Imaginen la escena: un grupo de hombres armados irrumpe sin motivo aparente en una casa de una colonia céntrica de la ciudad de Guadalajara. Destrozan el lugar y se llevan por la fuerza a dos hombres y una mujer, los tres hermanos, todos jóvenes. Y luego viene el silencio, por horas y días, y la desesperación de no hallarlos.
Hasta que son hallados, 48 horas después. Muertos, con señales de estrangulamiento, a la vera de una carretera. Sus parientes los identifican ese día por la tarde.
A la mañana siguiente, el fiscal del estado, Octavio Solís, señala que “existe la posibilidad de que confundieran a los jóvenes” ¿Con quién? Con una persona que estaba siendo custodiada por personal de la Fiscalía General de la República (FGR) y que resultaba ser vecino, según dicen las autoridades, de las víctimas.
“Los grupos de crimen organizado tienen que actuar de manera rápida y cabe la posibilidad de que hubieran cometido un error. Es una hipótesis de investigación”, dijo el fiscal.
Vamos a suponer que la hipótesis es correcta y que, en efecto, esto no fue más que la pifia de unos sicarios descerebrados que les ganó la prisa. Y después de suponer, hay que ponerse a temblar, porque el escenario es escalofriante.
Tal vez los matones se equivocaron, ¿pero también los jefes? ¿También los que ordenaron el secuestro? ¿No hubo nadie en el camino que se percatara del error?

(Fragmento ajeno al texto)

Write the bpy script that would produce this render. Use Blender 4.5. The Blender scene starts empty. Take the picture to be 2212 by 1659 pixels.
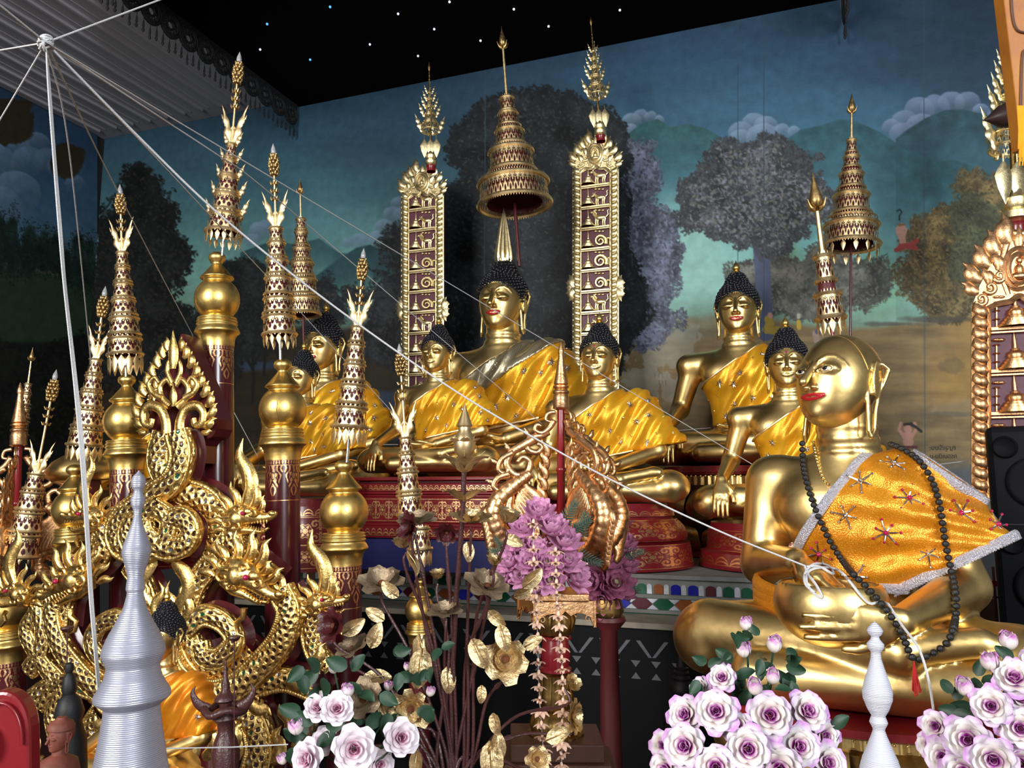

Lo dudo mucho, para ser sincero.
Más bien pudo haber sido que, en efecto, los pistoleros se hayan equivocado de casa y que, minutos u horas después, hayan caído en cuenta de su estupidez. Pero ya con víctimas en mano, no se les ocurrió nada mejor que matarlos. O los jefes les dieron la instrucción de liquidarlos.
Calcularon, tal vez correctamente, que corrían poco riesgo de ser castigados por asesinar a tres seres humanos. Ni siquiera hicieron algún intento por esconder su atrocidad: arrojaron los cadáveres a la orilla de una carretera, junto a una manta con mensaje amenazante.
Se me ocurren pocas muestras más patentes de impunidad cínica. Es señal de que en este país se mata solo porque sí. Aquí alguien puede recibir un tiro en la cabeza o una cuerda asfixiante en el cuello por estar en mal lugar en mal momento, porque alguien pasó a equivocarse, porque algún desalmado confundió la casa o el coche o la cara, a sabiendas de que, con alta probabilidad, no le va a pasar nada.
Esta impunidad no es la genérica, la de los delitos cotidianos que no se denuncian: esa también afecta a países desarrollados. Medida como se mide en México, Canadá tiene una impunidad superior al 90%. Pero no en casos como este. La diferencia entre México y el mundo seguro (por decirlo de algún modo) no es la impunidad genérica, sino la impunidad que existe para delitos altamente violentos, como el homicidio. En México, solo uno de cada ocho homicidios dolosos acaba en una sentencia condenatoria para un presunto responsable. En los países desarrollados (y algunos de ingreso medio), la proporción comparable es de 60 a 90%.
Mientras eso no cambie, vamos a seguir pasando por las mismas, viviendo con estos horrores, con el miedo de que alguien nos mate o mate a alguien de los nuestros por error, por negocio o por deporte.